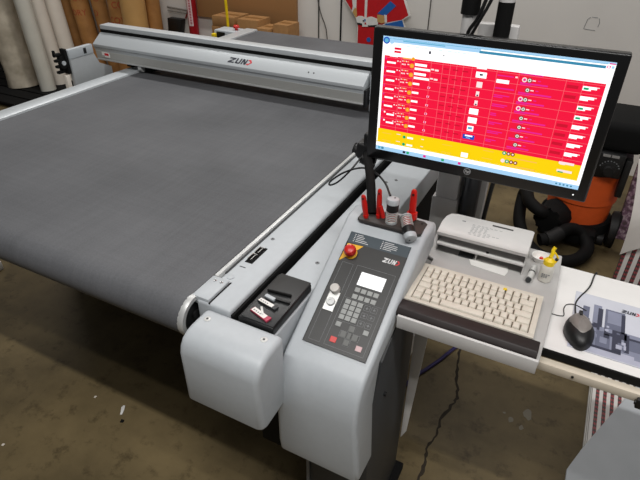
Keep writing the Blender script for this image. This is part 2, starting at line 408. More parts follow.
# front cap
b = B().prism([(.686, .685), (.686, .886), (.628, .886), (.610, .883), (.592, .874), (.581, .858), (.576, .84), (.577, .70), (.583, .688), (.60, .681)], 'X', -.634, -.433, .016, 4, ang=40)
cap = obj('front_cap', b, M_shell, CT, 'rounded light grey end cover')
for p in [(-.608, .653, .886), (-.465, .656, .886)]:
    b = B(); screw(b, p, .0078); obj('screw', b, [M_springm, M_black], cap)
obj('nose_roller', B().lathe([(.030, -.004), (.0525, -.004), (.0535, 0), (.0535, .010), (.0520, .013), (.042, .013), (.040, .004), (.0, .004)], (-.681, .688, .8465), (1, 0, 0), 40), M_alu, CT, 'bright silver end ring of the roller')
obj('roller_hub', B().lathe([(.039, 0), (.039, .005), (.012, .006), (.012, .012), (0, .012)], (-.680, .688, .8465), (1, 0, 0), 30), M_black, CT)
# rear emergency stop post on the far left corner
b = B().box((-2.30, 2.93, .80), (-2.10, 3.05, .905), .008)
es = obj('rear_switch_box', b, M_shell, CT)
obj('switch_plate', B().box((-2.275, 2.9275, .84), (-2.21, 2.9305, .895)), M_black, es)
obj('stop_button', B().lathe([(.010, 0), (.010, .012), (.02, .014), (.02, .026), (.014, .032), (0, .033)], (-2.155, 2.985, .905), seg=20), M_red, es)
obj('yellow_clip', B().box((-2.30, 2.90, .85), (-2.276, 2.93, .885), .004), M_yellow, es)

# ------------------------------------------------------------------ gantry
G = thing('cutter_gantry', 'long light grey gantry beam across the far part of the felt cutting table', 'gantry', (-1.5, 2.03, 0.9))
prof = [(1.946, .944), (1.941, .985), (1.934, 1.004), (1.932, 1.017), (1.996, 1.062), (2.11, 1.062), (2.11, .944)]
bm_ = obj('beam', B().prism(prof, 'X', -2.29, -.80, .002, 2, ang=20), M_aluX, G)
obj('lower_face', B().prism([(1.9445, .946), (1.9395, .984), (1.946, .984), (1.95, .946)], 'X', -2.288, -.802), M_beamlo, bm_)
obj('lip', B().box((-2.29, 1.940, .938), (-.80, 1.952, .9455), .002), M_alu, bm_)
obj('seam_line', B().box((-2.288, 1.9330, 1.0015), (-.802, 1.937, 1.0035)), M_gprint, bm_)
obj('top_rail', B().box((-2.29, 1.999, 1.060), (-.60, 2.06, 1.097), .004), M_aluX, G)
obj('slot', B().box((-2.288, 1.9965, 1.0625), (-.60, 2.0, 1.077)), M_blackm, G, 'black slot under the top rail')
obj('end_plate', B().box((-.800, 1.938, .93), (-.789, 2.10, 1.00), .002), M_black, G)
obj('carriage', B().box((-.787, 1.965, .905), (-.585, 2.17, 1.055), .006), M_shell, G)
obj('carriage_screw', B().lathe([(.008, -.002), (.008, .004), (0, .004)], (-.775, 1.965, .955), (0, -1, 0), 16), M_chrome, G)
b = B(); nrm = Vector((0, -.575, .818)).normalized(); up = Vector((0, .818, .575)).normalized()
o0 = Vector((-1.468, 1.932, 1.017)) + up * 0.016
logo(b, o0, (1, 0, 0), up, .122, .029, nrm, mi=(0, 1), t=.0008)
obj('maker_logo', b, [M_ink, M_redlog], G)
b = B().box((-2.245, 1.9385, .957), (-2.195, 1.9425, .982)).box((-2.226, 1.9375, .966), (-2.199, 1.939, .977), mi=1).box((-2.243, 1.9375, .960), (-2.228, 1.939, .964), mi=2)
obj('warning_sticker', b, [M_paper, M_redlog, M_gprint], G)
for x in (-1.06, -1.035):
    obj('screw', B().lathe([(.003, -.001), (.003, .001), (0, .001)], Vector((x, 1.955, 1.0332)) + nrm * .0005, nrm, 10), M_black, G)
hs = obj('end_housing', B().prism([(1.709, .80), (1.945, .80), (1.945, .915), (1.875, .948), (1.852, 1.0), (1.709, 1.0)], 'X', -2.222, -2.20, .002), M_shell2, G)
obj('housing_lid', B().box((-2.224, 1.707, 1.0005), (-2.198, 1.851, 1.043), .002), M_shell, hs)
obj('housing_slot', B().box((-2.1975, 1.793, 1.010), (-2.1955, 1.808, 1.035)), M_black, hs)
b = B().box((-2.236, 1.690, .935), (-2.205, 1.706, 1.050), .003).box((-2.236, 1.665, .955), (-2.212, 1.69, 1.022), .004)
for k in range(4): b.box((-2.234, 1.645, .945 + k * .026), (-2.214, 1.68, .957 + k * .026), .002)
b.box((-2.232, 1.645, 1.02), (-2.22, 1.655, 1.05), .002).cyl((-2.212, 1.672, .985), (-2.203, 1.672, .985), .020, seg=14)
obj('drive_gear', b, M_blackm, G, 'black toothed drive unit')
obj('gear_hub', B().cyl((-2.203, 1.672, .992), (-2.198, 1.672, .992), .010, seg=14), M_shell, G)
obj('post', B().box((-2.225, 1.668, .80), (-2.203, 1.690, .933), .003), M_vinyl, G)
obj('under_bracket', B().box((-2.14, 1.99, .91), (-2.10, 2.03, .944), .002).box((-2.05, 1.97, .905), (-1.96, 2.03, .944), .006), M_blackm, G)
obj('guide_wheel', B().cyl((-2.02, 1.962, .925), (-2.0, 1.962, .925), .018, seg=16), M_alu, G)

# ------------------------------------------------------------------ control console
CC = thing('control_console', 'light grey operator console with a slanted dark keypad panel beside the cutting table', 'control console', (-.343, .90, 0))
prof = [(1.105, .925), (1.108, .975), (1.10, .992), (1.085, .998), (1.045, .998), (1.025, .9915), (.715, .8125), (.695, .797), (.681, .772), (.672, .738), (.668, .70), (.668, .55), (.674, .512), (.688, .500), (.768, .496), (.771, .69), (.80, .79)]
hb = B().prism(prof, 'X', -.4535, -.2440, .011, 4, ang=60)
for v in hb.bm.verts:                                               # the right flank draws in along the slanted face
    if v.co.x > -.30:
        k = max(0.0, min(1.0, (v.co.z - .55) / .17)) * max(0.0, min(1.0, (1.06 - v.co.y) / .12))
        v.co.x -= .012 * k
hous = obj('housing', hb, M_shell, CC)
obj('pedestal', B().prism([(.78, .03), (1.08, .03), (1.08, .90), (.82, .765), (.78, .68)], 'X', -.432, -.258, .004), M_dgrey, CC, 'dark charcoal pedestal')
obj('pedestal_edge', B().box((-.4355, .775, .03), (-.427, .785, .66)), M_gprint, CC)
obj('foot_plate', B().box((-.45, .74, 0), (-.235, 1.10, .03), .004), M_blackm, CC)
th = R(30); PO = Vector((-.4216, .9967, .975)); PU = Vector((1, 0, 0)); PV = Vector((0, -cos(th), -sin(th))); PN = Vector((0, -sin(th), cos(th)))
def pp(u, v, n=0.0): return PO + PU * u + PV * v + PN * n
def pbox(b, u0, v0, u1, v1, n0, n1, bevel=0, mi=0):
    t = bmesh.new(); bmesh.ops.create_cube(t, size=1)
    for w in t.verts:
        w.co = pp(u0 + (w.co.x + .5) * (u1 - u0), v0 + (w.co.y + .5) * (v1 - v0), n0 + (w.co.z + .5) * (n1 - n0))
    return b._merge(t, bevel, 2, mi)
pan = obj('control_panel', pbox(B(), 0, .033, .150, .291, -.001, .0035, .0012), M_panel, CC, 'dark graphite keypad panel')
leg = obj('legend_strip', pbox(B(), 0, .004, .150, .031, -.001, .0035, .001), M_slate, CC, 'slate blue strip with small white lines of text')
b = B()
for c, (u0, n) in enumerate([(.012, 5), (.082, 5)]):
    for k in range(n):
        v = .0075 + k * .0045; wdt = random.uniform(.014, .034)
        pbox(b, u0, v, u0 + .003, v + .0016, .0035, .0038); pbox(b, u0 + .006, v, u0 + .006 + wdt, v + .0013, .0035, .0038)
obj('legend_text', b, M_wprint, leg)
b = B()                                                              # hairline frames printed on the panel
def frame(u0, v0, u1, v1, w=.0006):
    for a in [(u0, v0, u1, v0 + w), (u0, v1 - w, u1, v1), (u0, v0, u0 + w, v1), (u1 - w, v0, u1, v1)]: pbox(b, *a, .0034, .0037)
frame(.010, .085, .038, .284); frame(.048, .083, .142, .284); pbox(b, .050, .166, .140, .1665, .0034, .0037); pbox(b, .055, .222, .104, .2224, .0034, .0037)
frame(.102, .170, .116, .183); frame(.119, .170, .133, .183); frame(.102, .189, .116, .201); frame(.119, .189, .133, .201); frame(.102, .208, .116, .221); frame(.119, .208, .133, .221)
frame(.072, .242, .119, .257); frame(.0875, .226, .103, .274)
obj('printed_lines', b, M_gprint, pan)
b = B(); logo(b, pp(.099, .058, .0036), PU, -PV, .040, .012, PN, mi=(0, 1)); obj('maker_logo', b, [M_wprint, M_redlog], pan)
obj('display', pbox(B(), .065, .097, .125, .130, .0034, .0045, .0004), M_lite, pan, 'lit white display')
def key(u, v, w=.0115, h=.0095, m=M_button, label=None, nm='keypad_key'):
    k = obj(nm, pbox(B(), u - w / 2, v - h / 2, u + w / 2, v + h / 2, .0034, .0050, .0006), m, pan, label)
    return k
for v in (.142, .159):
    for u in (.072, .087, .102, .117): key(u, v)
for v in (.175, .1877, .2003, .213):
    for u in (.062, .0768, .0917): key(u, v)
key(.062, .231); key(.128, .231)
key(.065, .268, .014, .0115, M_red, 'red key'); key(.126, .269, .013, .0105, mat('pink grey key', (200, 170, 172), .5), 'pinkish white key')
for u, v in [(.095, .233), (.081, .2495), (.109, .2495), (.095, .2655), (.095, .2495)]: key(u, v, .013 if (u, v) != (.095, .2495) else .008, .0125, M_buttond)
b = B()
for u, v in [(.109, .177), (.126, .176), (.109, .195), (.126, .195), (.109, .214), (.126, .214)]:
    pbox(b, u - .003, v - .0008, u + .003, v + .0008, .0035, .0038); pbox(b, u - .0008, v - .003, u + .0008, v + .003, .0035, .0038)
obj('printed_icons', b, M_gprint, pan)
pb = obj('key_switch_plate', pbox(B(), .013, .163, .037, .209, .0034, .0055, .0008), mat('polished white steel plate', (225, 225, 222), .3, .3), pan, 'bright key switch plate')
obj('lock_barrel', B().lathe([(.010, .005), (.010, .009), (.0085, .011), (.005, .011), (.005, .009), (0, .009)], pp(.025, .189), PN, 20), M_alu, pb)
obj('selector_knob', B().lathe([(.0115, .003), (.0115, .016), (.010, .019), (0, .0195)], pp(.0235, .158), PN, 24), mat('cream grey knob', (196, 192, 186), .45), CC)
b = B(); b.poly([pp(*q, .0038) for q in [(.003, .036), (.043, .034), (.021, .062), (.0, .085)]])
e = obj('emergency_stop', B().lathe([(.0150, .003), (.0150, .006), (.0105, .007), (.0100, .016), (0, .016)], pp(.022, .060), PN, 24), M_ylab, CC)
obj('yellow_label', b, M_ylab, e)
obj('mushroom_button', B().lathe([(.010, .010), (.0135, .011), (.0148, .015), (.0145, .021), (.0115, .0265), (.006, .0285), (0, .029)], pp(.022, .060, .003), PN, 28), M_red, e, 'red mushroom stop button')
tray = obj('tool_tray', B().prism([(-.421, 1.022), (-.412, 1.016), (-.270, 1.016), (-.2600, 1.022), (-.2600, 1.072), (-.270, 1.080), (-.412, 1.078), (-.421, 1.070)], 'Z', .992, 1.0005, .002), mat('dark brown grey tray', (58, 54, 52), .5), CC, 'dark inset tool tray')
obj('tray_screw', B().lathe([(.003, 0), (.003, .0008), (0, .0008)], (-.272, 1.066, 1.0005)), M_black, tray)
obj('side_bolt', B().cyl((-.2585, .86, .62), (-.252, .86, .62), .006, seg=10), M_black, CC)

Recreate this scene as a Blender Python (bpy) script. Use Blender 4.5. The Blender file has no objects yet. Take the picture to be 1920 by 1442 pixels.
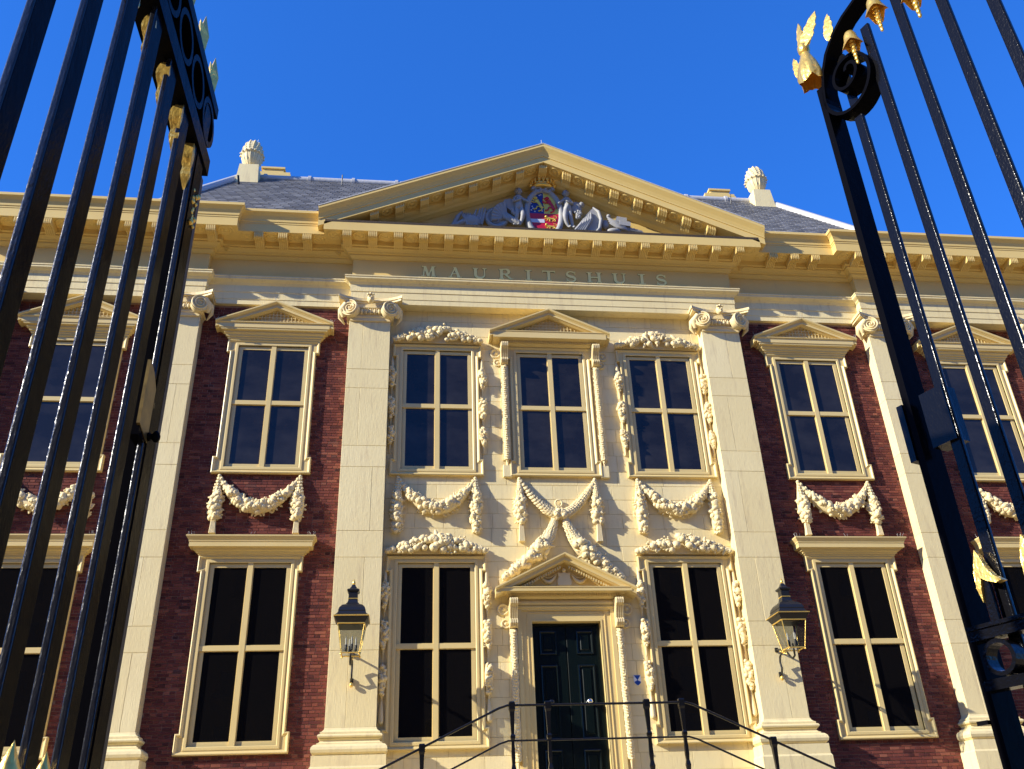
import bpy, math, random
from mathutils import Vector, Matrix, noise
random.seed(7)
PI = math.pi
S = bpy.context.scene
COL = S.collection

# ------------------------------------------------------------------ camera
CAM = Vector((-3.3225, -18.219, 1.6))
PITCH, YAW, ROLL = 0.49665, 0.13102, -0.0400
cam = bpy.data.cameras.new("camera")
co = bpy.data.objects.new("camera", cam)
COL.objects.link(co)
fw = Vector((math.sin(YAW)*math.cos(PITCH), math.cos(YAW)*math.cos(PITCH), math.sin(PITCH)))
rt = Vector((math.cos(YAW), -math.sin(YAW), 0)); up = rt.cross(fw)
r2 = rt*math.cos(ROLL)+up*math.sin(ROLL); u2 = -rt*math.sin(ROLL)+up*math.cos(ROLL)
co.matrix_world = Matrix(((r2.x, u2.x, -fw.x, CAM.x), (r2.y, u2.y, -fw.y, CAM.y), (r2.z, u2.z, -fw.z, CAM.z), (0, 0, 0, 1)))
cam.sensor_width = 36; cam.lens = 1667.0/1920*36; cam.clip_end = 3000; cam.clip_start = .05
S.camera = co
# ------------------------------------------------------------------ light
SUN = Vector((-3.1, -1.0, 1.5)).normalized()
EL = math.asin(SUN.z); ROT = math.atan2(SUN.x, SUN.y)
w = bpy.data.worlds.new("World"); S.world = w; w.use_nodes = True
nt = w.node_tree; bg = nt.nodes['Background']
sky = nt.nodes.new('ShaderNodeTexSky'); sky.sky_type = 'NISHITA'; sky.sun_disc = False
sky.sun_elevation = EL; sky.sun_rotation = ROT; sky.air_density = 1.0; sky.dust_density = 0.3; sky.ozone_density = 4.0
gam = nt.nodes.new('ShaderNodeHueSaturation'); gam.inputs['Saturation'].default_value = 1.0; gam.inputs['Value'].default_value = 1.0
gm = nt.nodes.new('ShaderNodeGamma'); gm.inputs['Gamma'].default_value = .7
nt.links.new(sky.outputs[0], gm.inputs[0]); nt.links.new(gm.outputs[0], gam.inputs['Color']); tintn = nt.nodes.new('ShaderNodeMix'); tintn.data_type = 'RGBA'; tintn.blend_type = 'MULTIPLY'; tintn.inputs['Factor'].default_value = 1
tintn.inputs['B'].default_value = (.16, .63, 1.60, 1)
nt.links.new(gam.outputs[0], tintn.inputs['A']); nt.links.new(tintn.outputs['Result'], bg.inputs[0]); bg.inputs[1].default_value = .15
sl = bpy.data.lights.new("sun", 'SUN'); sl.energy = 4.6; sl.angle = math.radians(.5); sl.color = (1, .94, .80)
so = bpy.data.objects.new("sun", sl); COL.objects.link(so)
so.rotation_euler = SUN.to_track_quat('Z', 'Y').to_euler(); so.location = (-30, -10, 30)
S.view_settings.view_transform = 'Standard'; S.view_settings.look = 'None'
S.view_settings.exposure = .86; S.view_settings.gamma = 1; S.view_settings.use_curve_mapping = False
S.render.engine = 'CYCLES'
S.cycles.max_bounces = 8; S.cycles.diffuse_bounces = 5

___

Give again, exactly, the lines from the start of the data through the one holding "ang=20), M_aluX, G)"; omit the pictures.

Keep writing the Blender script for this image. This is part 2, starting at line 408. More parts follow.
# front cap
b = B().prism([(.686, .685), (.686, .886), (.628, .886), (.610, .883), (.592, .874), (.581, .858), (.576, .84), (.577, .70), (.583, .688), (.60, .681)], 'X', -.634, -.433, .016, 4, ang=40)
cap = obj('front_cap', b, M_shell, CT, 'rounded light grey end cover')
for p in [(-.608, .653, .886), (-.465, .656, .886)]:
    b = B(); screw(b, p, .0078); obj('screw', b, [M_springm, M_black], cap)
obj('nose_roller', B().lathe([(.030, -.004), (.0525, -.004), (.0535, 0), (.0535, .010), (.0520, .013), (.042, .013), (.040, .004), (.0, .004)], (-.681, .688, .8465), (1, 0, 0), 40), M_alu, CT, 'bright silver end ring of the roller')
obj('roller_hub', B().lathe([(.039, 0), (.039, .005), (.012, .006), (.012, .012), (0, .012)], (-.680, .688, .8465), (1, 0, 0), 30), M_black, CT)
# rear emergency stop post on the far left corner
b = B().box((-2.30, 2.93, .80), (-2.10, 3.05, .905), .008)
es = obj('rear_switch_box', b, M_shell, CT)
obj('switch_plate', B().box((-2.275, 2.9275, .84), (-2.21, 2.9305, .895)), M_black, es)
obj('stop_button', B().lathe([(.010, 0), (.010, .012), (.02, .014), (.02, .026), (.014, .032), (0, .033)], (-2.155, 2.985, .905), seg=20), M_red, es)
obj('yellow_clip', B().box((-2.30, 2.90, .85), (-2.276, 2.93, .885), .004), M_yellow, es)

# ------------------------------------------------------------------ gantry
G = thing('cutter_gantry', 'long light grey gantry beam across the far part of the felt cutting table', 'gantry', (-1.5, 2.03, 0.9))
prof = [(1.946, .944), (1.941, .985), (1.934, 1.004), (1.932, 1.017), (1.996, 1.062), (2.11, 1.062), (2.11, .944)]
bm_ = obj('beam', B().prism(prof, 'X', -2.29, -.80, .002, 2, ang=20), M_aluX, G)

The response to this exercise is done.